Mena poised for strong economic growth


Giga-investment projects, elevated energy prices, greater fiscal responsibility, and improving demographics are helping drive a resurgence in growth in the Middle East and North Africa (Mena) region, a study showed on Monday.

“Mena stock valuations, as measured by price-to-earnings ratios, have declined from their March 2022 peak, and now sit comfortably below their 10-year average of 13.5x.1Earnings growth in the region is forecast to increase by mid-single digits in 2023, driven by rising investment and consumption,” said Salah Shamma, Head of Mena Equities for Franklin Templeton’s Emerging Markets Equity Group.

The Gulf Cooperation Council (GCC) has big spending plans, especially in Saudi Arabia, the region’s largest economy. As part of its Vision 2030 economic transformation plan, the government has announced its intention to invest over US$2 trillion in the domestic economy between now and the end of this decade.

Giga-projects have been the cornerstone of the multi-year reform process underway in the region. The imperatives of diversifying the economy away from oil, attracting capital and talent, and generating jobs for a young population have driven sustained momentum on the projects despite local and global headwinds, Franklin Templeton said in its report.

In Dubai, its economic Agenda 2033 aims to double the size of economy and place the city among the top three economic cities in the world. “Dubai will focus on foreign trade, foreign direct investment, private sector investments, and government spending to achieve its 2033 goals,” Shamma noted.

Franklin Templeton remains bullish on the energy price outlook over the medium-term. “The balance of risks for oil prices in 2023 appears to be on the upside, given the reopening of China, a continued revival in global travel, and the embargo/price cap on Russian oil by the United States and the European Union,” Shamma said.

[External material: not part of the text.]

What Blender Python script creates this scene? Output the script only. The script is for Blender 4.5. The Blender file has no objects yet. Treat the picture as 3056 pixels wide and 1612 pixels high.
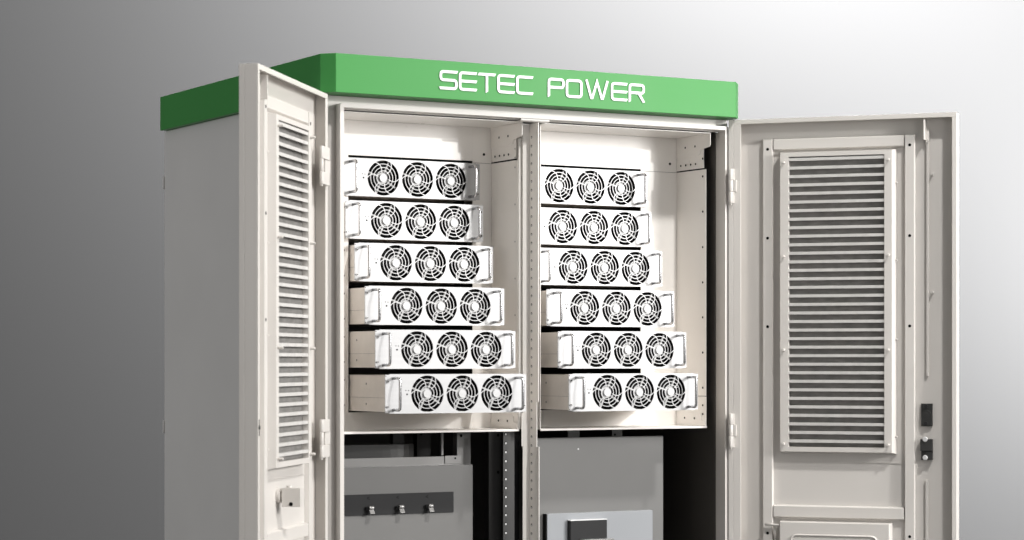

Greater fiscal responsibility

The four major countries in the GCC (Saudi Arabia, the United Arab Emirates, Qatar, and Kuwait) are expected to experience double surpluses due to elevated oil prices, on both their fiscal and current accounts.

Fiscal surpluses during 2022 didn’t translate into excessive government expenditure. “This time around, the GCC governments have acted prudently and focused on their long-term economic agendas rather than provide a short-lived stimulus. transferring capital to state sovereign wealth funds,” the report said.

Mena’s rising weight

Mena’s weight in the MSCI Emerging Markets Index has increased from 1.6 per cent in 2016 to 7.7 per cent, as of 2022. The implementation of several market-based reforms in recent years has driven this increase. These include initial public offerings, privatisation and increasing foreign ownership limits. Saudi Arabia is the largest single market, with a weight of 4.1 per cent in the Index—which looks likely to increase.

A positive backdrop

In sum, Franklin Templeton seed a positive backdrop for Mena equity markets in 2023. The region is not immune from risk, including the impact of rising interest rates on growth and, in turn, the demand for energy, as well as the impact of Russia’s war in Ukraine. “Nevertheless, the connection between oil prices and the economic and market outlook for Mena is being steadily diluted thanks to economic diversification and a greater reliance on sovereign wealth funds to finance investment in the region,” Shamma said.